On “good works”

If someone were to say that he does good and humane works outside of Christ, you know that those, his works, are spoiled to the core and are corroded, be it from vanity or be it from hidden selfishness. Man, without Christ, is the same as branches without the vine. He Himself told us this. The vine is hidden and unseen, but the branches are seen. Nevertheless, the grapes on the branch and the branch itself depends on the vine. The vine of all-encompassing good grows from the heart of God the Father and is watered by the sweetness of the Holy Spirit.
St. Nikolaj Velimirovic

If there is truth, there is inevitably love. … Love follows from the knowledge of God with the same necessity as light radiates from a lamp or nocturnal fragrance emanates from the open calyx of a flower: “knowledge becomes love he gnosis agape ginetai.” Therefore, the mutual love of Christ’s disciples is the sign of their learning, their knowledge, their walking in the truth. Love is the characteristic sign by which a disciple of Christ is recognized…

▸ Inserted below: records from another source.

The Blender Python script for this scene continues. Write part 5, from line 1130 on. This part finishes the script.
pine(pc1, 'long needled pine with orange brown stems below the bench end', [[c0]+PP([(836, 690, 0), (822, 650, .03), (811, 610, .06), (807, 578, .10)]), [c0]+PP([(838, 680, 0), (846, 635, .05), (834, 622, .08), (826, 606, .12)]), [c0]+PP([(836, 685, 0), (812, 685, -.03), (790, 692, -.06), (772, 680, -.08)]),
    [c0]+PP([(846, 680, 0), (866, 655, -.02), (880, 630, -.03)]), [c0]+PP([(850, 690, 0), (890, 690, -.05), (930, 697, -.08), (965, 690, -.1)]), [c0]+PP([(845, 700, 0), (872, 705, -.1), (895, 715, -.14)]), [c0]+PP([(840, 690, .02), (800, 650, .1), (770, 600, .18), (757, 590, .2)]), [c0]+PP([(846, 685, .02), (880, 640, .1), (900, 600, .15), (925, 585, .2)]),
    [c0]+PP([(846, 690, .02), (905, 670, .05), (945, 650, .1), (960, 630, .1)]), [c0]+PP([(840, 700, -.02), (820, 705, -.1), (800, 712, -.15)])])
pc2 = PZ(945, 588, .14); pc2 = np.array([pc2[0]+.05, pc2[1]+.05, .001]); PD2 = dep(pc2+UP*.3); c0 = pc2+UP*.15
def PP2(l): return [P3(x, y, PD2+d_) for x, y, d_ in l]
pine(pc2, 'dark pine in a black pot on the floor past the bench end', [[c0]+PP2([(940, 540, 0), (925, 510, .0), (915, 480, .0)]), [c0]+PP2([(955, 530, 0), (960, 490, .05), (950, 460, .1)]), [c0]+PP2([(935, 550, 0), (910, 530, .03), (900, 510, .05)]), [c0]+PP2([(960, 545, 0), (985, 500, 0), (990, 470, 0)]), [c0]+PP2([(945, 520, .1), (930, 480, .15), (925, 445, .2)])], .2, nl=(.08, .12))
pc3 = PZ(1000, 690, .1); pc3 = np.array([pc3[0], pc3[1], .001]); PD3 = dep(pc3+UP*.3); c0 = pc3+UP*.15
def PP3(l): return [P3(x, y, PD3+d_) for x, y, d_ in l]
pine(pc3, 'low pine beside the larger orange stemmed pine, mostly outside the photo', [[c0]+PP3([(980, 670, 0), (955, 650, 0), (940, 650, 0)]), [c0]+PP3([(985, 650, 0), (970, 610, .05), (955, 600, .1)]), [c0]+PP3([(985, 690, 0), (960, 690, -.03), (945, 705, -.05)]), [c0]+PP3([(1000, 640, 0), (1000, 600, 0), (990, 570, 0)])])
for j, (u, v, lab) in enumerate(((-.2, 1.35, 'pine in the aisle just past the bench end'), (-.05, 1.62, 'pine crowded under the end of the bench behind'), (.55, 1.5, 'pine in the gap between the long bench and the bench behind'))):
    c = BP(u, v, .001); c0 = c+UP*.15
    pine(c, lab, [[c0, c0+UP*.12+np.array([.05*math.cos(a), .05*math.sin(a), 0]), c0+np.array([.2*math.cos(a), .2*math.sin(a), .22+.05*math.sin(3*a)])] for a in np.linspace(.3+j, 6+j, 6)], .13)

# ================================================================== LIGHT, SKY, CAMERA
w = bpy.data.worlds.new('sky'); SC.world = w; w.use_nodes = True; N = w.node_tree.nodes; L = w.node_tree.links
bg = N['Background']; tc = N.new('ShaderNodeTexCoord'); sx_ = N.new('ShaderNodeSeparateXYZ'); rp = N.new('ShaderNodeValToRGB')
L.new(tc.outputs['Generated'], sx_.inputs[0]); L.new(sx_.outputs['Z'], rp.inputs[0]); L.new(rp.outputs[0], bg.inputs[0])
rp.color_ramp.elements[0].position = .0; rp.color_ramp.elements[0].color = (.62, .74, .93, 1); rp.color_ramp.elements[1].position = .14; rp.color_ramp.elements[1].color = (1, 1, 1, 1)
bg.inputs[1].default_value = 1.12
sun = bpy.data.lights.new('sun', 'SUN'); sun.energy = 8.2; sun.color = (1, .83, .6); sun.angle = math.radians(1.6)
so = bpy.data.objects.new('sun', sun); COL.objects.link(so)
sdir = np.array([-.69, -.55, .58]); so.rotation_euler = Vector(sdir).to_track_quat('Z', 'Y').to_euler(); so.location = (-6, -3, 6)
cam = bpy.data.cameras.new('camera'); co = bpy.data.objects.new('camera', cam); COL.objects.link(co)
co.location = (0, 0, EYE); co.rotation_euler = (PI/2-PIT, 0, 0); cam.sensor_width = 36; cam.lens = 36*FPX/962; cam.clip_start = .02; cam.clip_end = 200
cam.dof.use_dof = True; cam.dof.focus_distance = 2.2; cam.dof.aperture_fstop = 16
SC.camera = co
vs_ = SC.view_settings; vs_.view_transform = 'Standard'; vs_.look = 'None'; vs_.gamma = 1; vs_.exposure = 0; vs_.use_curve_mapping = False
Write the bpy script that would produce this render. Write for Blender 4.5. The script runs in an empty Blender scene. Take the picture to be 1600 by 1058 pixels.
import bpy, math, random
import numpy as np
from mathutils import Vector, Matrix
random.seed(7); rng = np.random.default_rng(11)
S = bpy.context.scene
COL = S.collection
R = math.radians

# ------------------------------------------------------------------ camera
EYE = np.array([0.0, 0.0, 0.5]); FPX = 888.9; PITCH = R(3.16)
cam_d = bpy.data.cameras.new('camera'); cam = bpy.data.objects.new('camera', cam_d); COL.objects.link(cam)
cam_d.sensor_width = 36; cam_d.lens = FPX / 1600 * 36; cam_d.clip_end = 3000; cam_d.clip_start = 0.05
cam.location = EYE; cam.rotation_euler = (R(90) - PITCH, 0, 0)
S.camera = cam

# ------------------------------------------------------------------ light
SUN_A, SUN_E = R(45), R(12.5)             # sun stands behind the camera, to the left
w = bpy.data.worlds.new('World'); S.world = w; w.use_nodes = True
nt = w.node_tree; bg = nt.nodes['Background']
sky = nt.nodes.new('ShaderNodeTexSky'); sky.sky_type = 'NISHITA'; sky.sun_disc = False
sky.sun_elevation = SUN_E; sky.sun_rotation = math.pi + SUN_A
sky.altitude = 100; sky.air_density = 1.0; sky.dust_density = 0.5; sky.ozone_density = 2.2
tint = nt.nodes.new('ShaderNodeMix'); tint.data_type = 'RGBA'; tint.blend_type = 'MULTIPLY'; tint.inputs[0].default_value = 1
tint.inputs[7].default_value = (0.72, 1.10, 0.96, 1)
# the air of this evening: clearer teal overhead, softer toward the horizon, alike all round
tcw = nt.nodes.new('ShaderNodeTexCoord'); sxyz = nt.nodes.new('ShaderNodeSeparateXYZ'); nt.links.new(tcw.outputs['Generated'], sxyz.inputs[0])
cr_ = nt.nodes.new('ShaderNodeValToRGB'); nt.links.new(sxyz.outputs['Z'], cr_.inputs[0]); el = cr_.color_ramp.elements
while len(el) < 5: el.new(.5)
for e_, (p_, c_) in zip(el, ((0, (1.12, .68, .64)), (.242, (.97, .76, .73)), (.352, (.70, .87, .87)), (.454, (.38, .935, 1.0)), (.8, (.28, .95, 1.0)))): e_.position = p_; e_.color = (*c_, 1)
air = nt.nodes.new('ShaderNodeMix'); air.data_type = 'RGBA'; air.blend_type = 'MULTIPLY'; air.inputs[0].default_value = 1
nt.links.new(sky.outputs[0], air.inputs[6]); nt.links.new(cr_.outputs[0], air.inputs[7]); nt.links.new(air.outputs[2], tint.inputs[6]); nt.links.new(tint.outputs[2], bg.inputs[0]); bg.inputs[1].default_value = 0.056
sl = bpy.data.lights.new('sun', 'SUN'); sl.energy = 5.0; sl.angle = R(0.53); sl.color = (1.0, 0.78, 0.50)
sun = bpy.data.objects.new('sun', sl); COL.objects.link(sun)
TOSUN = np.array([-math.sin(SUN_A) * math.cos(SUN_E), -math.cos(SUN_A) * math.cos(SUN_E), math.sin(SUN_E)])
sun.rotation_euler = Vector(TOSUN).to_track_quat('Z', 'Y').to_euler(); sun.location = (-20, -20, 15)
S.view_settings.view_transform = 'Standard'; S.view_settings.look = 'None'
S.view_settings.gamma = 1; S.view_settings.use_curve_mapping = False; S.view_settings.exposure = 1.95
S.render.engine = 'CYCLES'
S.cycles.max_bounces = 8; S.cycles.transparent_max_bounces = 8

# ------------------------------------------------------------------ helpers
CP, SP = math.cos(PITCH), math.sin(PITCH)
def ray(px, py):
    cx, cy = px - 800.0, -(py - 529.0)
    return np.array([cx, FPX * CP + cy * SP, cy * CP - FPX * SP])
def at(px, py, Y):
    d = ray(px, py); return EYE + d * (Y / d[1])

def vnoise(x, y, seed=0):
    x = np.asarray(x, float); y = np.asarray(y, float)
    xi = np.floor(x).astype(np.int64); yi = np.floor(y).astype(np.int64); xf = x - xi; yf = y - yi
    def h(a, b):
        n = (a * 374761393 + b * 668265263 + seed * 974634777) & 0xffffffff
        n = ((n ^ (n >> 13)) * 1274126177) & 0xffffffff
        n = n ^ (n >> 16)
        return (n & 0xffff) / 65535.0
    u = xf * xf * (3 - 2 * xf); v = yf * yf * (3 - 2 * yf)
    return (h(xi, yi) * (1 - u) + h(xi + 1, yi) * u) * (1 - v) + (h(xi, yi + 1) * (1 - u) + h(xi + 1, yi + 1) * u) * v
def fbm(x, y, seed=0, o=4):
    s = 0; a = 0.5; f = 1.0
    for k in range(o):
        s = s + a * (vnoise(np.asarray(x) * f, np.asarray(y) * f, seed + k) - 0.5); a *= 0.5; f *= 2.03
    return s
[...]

But one cannot make a greater error than to identify the spiritual love of one who knows the Truth with altruistic emotions and the striving for the “good of mankind,” a striving that, at best, is grounded in natural sympathy or in abstract ideas. For “love” in this sense, which we call “Judaic,” everything begins and ends in empirical works, the value of which is determined by their visible effect. But for spiritual love, or love in the Christian sense, this value is only tinsel. Even moral activity (philanthropy and so on) is, taken in itself, an absolute zero. What is desirable is not the outward appearance, not the “skin,” of special activities, but life full of grace, which overflows in every creative act of a person. But “skin” as “skin,” the empirical outward appearance as such, can always be falsified. No age dares to deny that there are “false apostles, deceitful workers, transforming themselves into the apostles of Christ,” that even “Satan himself is transformed into an angel of light” (2 Cor. 11 13-14).